Smutniak in the lead is supported by an A-list international cast comprising Liam Cunningham who plays Livius, Livia’s father, and Isabella Rossellini playing Balbina, an early enemy.

The “Domina” cast also comprises Matthew McNulty (“Misfits”) as the future emperor Gaius, Christine Bottomley (“The End of the F***ing World”) as Scribonia, Gaius’ first wife and Liva’s archrival; Colette Tchantcho (“The Witcher”) as Antigone, Ben Batt (“Captain America: The First Avenger”) as Agrippa; Enzo Cilenti (“Free Fire”) as Tiberius Claudius Nero; and Claire Forlani as Claudia Octavia, who was Gaius’ sister.

“Domina” follows Livia’s journey and rise “from a naive girl whose world crumbles in the wake of the assassination of Julius Caesar, to becoming Rome’s most powerful and influential empress,” according to promotional materials.

Livia Drusilla’s rise to power is “driven by a deep desire to avenge her father and to grant power to his children,” the synopsis reads. “She will succeed, brilliantly, by marrying the man who had taken everything away from her, but she will soon discover that conquering power is not enough: you need to be able to hold it when everyone else craves it for [themselves].”

“We need stories like this; stories in which we depict strong women, who are also fragile,” Smutniak said during an online press conference. “But more importantly, women who have had a great impact,” she added.

To be able to portray Livia Drusilla this way within a project “that aims to recount this time period from a female point of view is totally unprecedented,” she noted.

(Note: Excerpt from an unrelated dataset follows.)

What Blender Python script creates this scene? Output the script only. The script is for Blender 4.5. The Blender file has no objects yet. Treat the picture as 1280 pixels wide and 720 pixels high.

Smutniak also pointed out that this is “a project for which it’s of fundamental importance to tell the factual reality.”

Commenting on how history was reconstructed in “Domina,” McCarthy said “there is always a fine line between historical accuracy and dramatic focus, and noted that “in this show, we worked very hard to find the historical evidence and ask questions” that would “make it relevant to today’s audiences.”

As to how the show originated, Sky Italia director of original productions Niels Hartmann said they had been kicking around the idea of doing something on ancient Rome for a while. But “after ‘Gladiator’ and HBO’s ‘Rome,’ in 2005, we thought there was this opportunity to depict that period [again], but we needed an idea. We asked around, threw out some hooks to see if there were some ideas out there.”

“The idea came from Simon Burke,” Hartmann added. “He came back to us with a strong and unique idea, which is to recount the power play in an ancient Roman family, depicted from a female point of view.”

“Domina” is by Sky Studios and Fifty Fathoms, with ITV-owned Cattleya in the role of executive producers. The eight-episode series was mostly shot at Rome’s Cinecittà Studios. Oscar winner Gabriella Pescucci oversaw the costumes; Luca Tranchino (“Prison Break”) serves as set designer.

Executive producers are Patrick Spence, Marcus Wilson, Faye Dorn, Simon Burke and Claire McCarthy, along with John Phillips.

International distribution of “Domina” is being handled by NBCUniversal Global Distribution.